As someone who has seen every Jason movie and liked fewer than half of them; as someone who adamantly believes Part II is the best in the series and that the sack over Jason's head is much more menacing than a goalie mask; as someone who hasn't felt the nervous sense of terror and dread that the best slasher movies provide in a long time, Friday the 13th is both a return to form and a welcome breath of fresh air. The biggest compliment I can pay the film is that I truly was terrified -- or as terrified as a 30-year-old man jaded by Hollywood slasher tropes can be. (If you really want to see me terrified, see me off at Pearson Airport in a couple of weeks.)
Sure, slasher films are pretty much a one-trick pony, which is why all the Halloween, Jaws*, and Nightmare movies' sequels are pretty awful. There's not much further you can improve upon the formula of a faceless menace slaughtering young people. (Word to the Bush administration.) Your options, I suppose, are to put your soon-to-be-dead cast of kids in a new location like Manhattan or outer space (same thing?), or to go the route of so-called torture porn and sacrifice genuine tension for blatant shock. But who wants that? It's good to know that in 2009 Platinum Dunes has released what horror fans loved so dearly in 1980: a straight-up slasher movie. Two all-beef patties, special sauce, lettuce, cheese. Pickles. Onions. On a sesame seed bun.
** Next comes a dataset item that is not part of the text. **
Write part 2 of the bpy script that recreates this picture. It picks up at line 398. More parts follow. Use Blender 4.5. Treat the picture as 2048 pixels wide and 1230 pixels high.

Thankfully, Friday the 13th opts for scares and suspense over gratuitous gore and slow, gruesome deaths. Relatively speaking, of course, because this is, after all, a Friday the 13th picture. There's plenty of blood and carnage, but it never overwhelms or takes away from the reboot's modus operandi: fast, furious kills and unrelenting tension. True to the character's original slasher villain iconography, Jason runs trough two groups of college kids like a force of nature -- always present, always unstoppable.
So while Friday the 13th doesn't reinvent the slasher genre -- a genre, like heavy metal and hot dogs, that neither benefits from nor needs reinvention -- it certainly reinvigorates it.
4/4 *_*
* Please indulge me on this point; except for some fins and a lack of limbs, I don't see much of a difference between Jason Vorhees and Bruce.